September 15, 2023
Staff Accomplishment

Stinis to Lead Two New Scientific Machine Learning Projects

Stinis will serve as a principal investigator on two of the four projects selected for funding

Panos Stinis

Panos Stinis will lead two new scientific machine learning projects: one in collaboration with Spelman College, and another with the University of Pennsylvania and Sandia National Laboratories.

(Composite image by Kelly Machart | Pacific Northwest National Laboratory)

The Department of Energy (DOE) Advanced Scientific Computing Research (ASCR) program recently announced funding for four projects in scientific machine learning for complex systems. Pacific Northwest National Laboratory (PNNL) Mathematician Panos Stinis will serve as a principal investigator on two of those four projects.

“Basic research for scientific computing and machine learning continues to have a wide impact across a range of applications,” said Ceren Susut, the DOE acting associate director of science for ASCR. “These projects are important for advancing our modeling, simulation, and data analysis capabilities for scientific discovery and innovation.”

In the (MOLUcQ) Uncertainty Quantification for Multifidelity Operator Learning project Stinis will partner with Erdi Kara from Spelman College to improve predictions in atmospheric simulations and measurements.

Stinis will also co-lead the Resolution-Invariant Deep Learning for Accelerated Propagation of Epistemic and Aleatory Uncertainty in Multiscale Energy Storage Systems, and Beyond project with Paris Perdikaris from the University of Pennsylvania and Nathaniel Trask from Sandia National Laboratories.

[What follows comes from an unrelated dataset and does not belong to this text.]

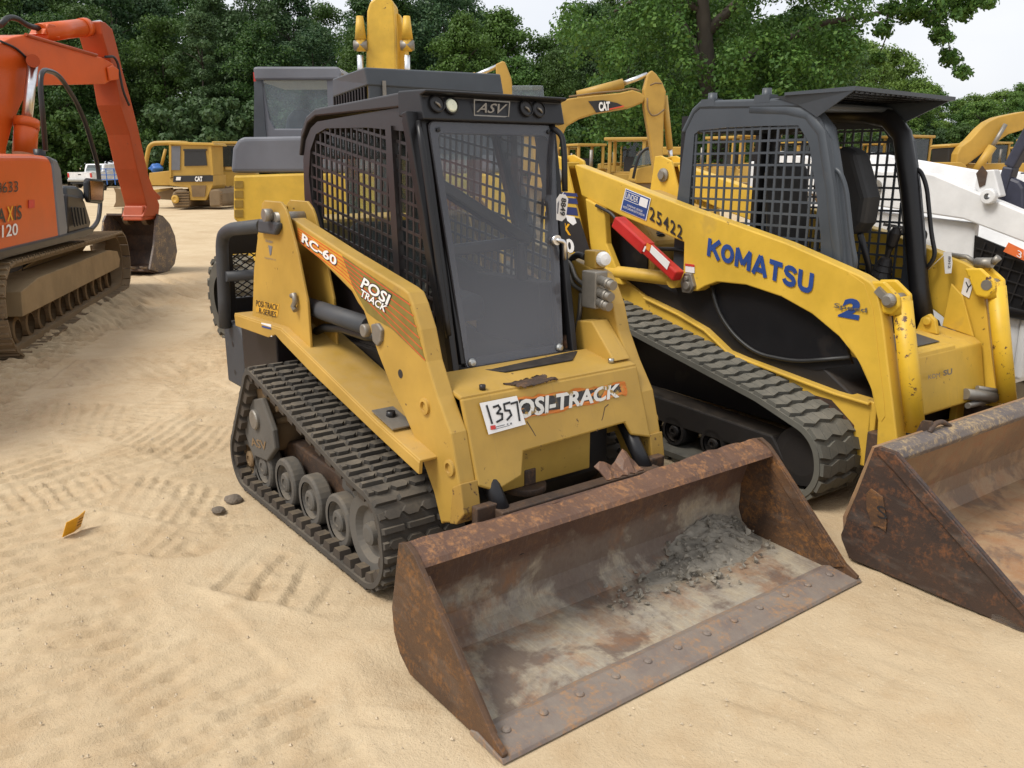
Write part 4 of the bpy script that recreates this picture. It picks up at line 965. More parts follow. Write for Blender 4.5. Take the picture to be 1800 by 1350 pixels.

These projects build upon discoveries made through the Scalable, Efficient and Accelerated Causal Reasoning Operators, Graphs and Spikes for Earth and Embedded Systems (SEA-CROGS) and Physics-Informed Learning Machines for Multiscale and Multiphysics Problems (PhILMs) efforts.

“The two projects will advance machine learning techniques for combining multiple sources of knowledge about real-world multiscale systems and studying the propagation of uncertainty across the scales,” said Stinis. “The developed techniques will improve the predictive capability for problems of relevance to the DOE, like atmospheric simulations and batteries.”

Stinis earned his PhD in applied mathematics in 2003, from Columbia University in New York. He subsequently worked at Lawrence Berkeley National Laboratory, the Stanford Center for Turbulence Research, and the University of Minnesota before arriving at PNNL. He currently leads the Computational Mathematics group in the Advanced Computing, Mathematics, and Data Division at PNNL. He also serves as the co-director of the PhILMs collaboration and leads the Digital Twin Component Development thrust of the Energy Storing Materials Initiative.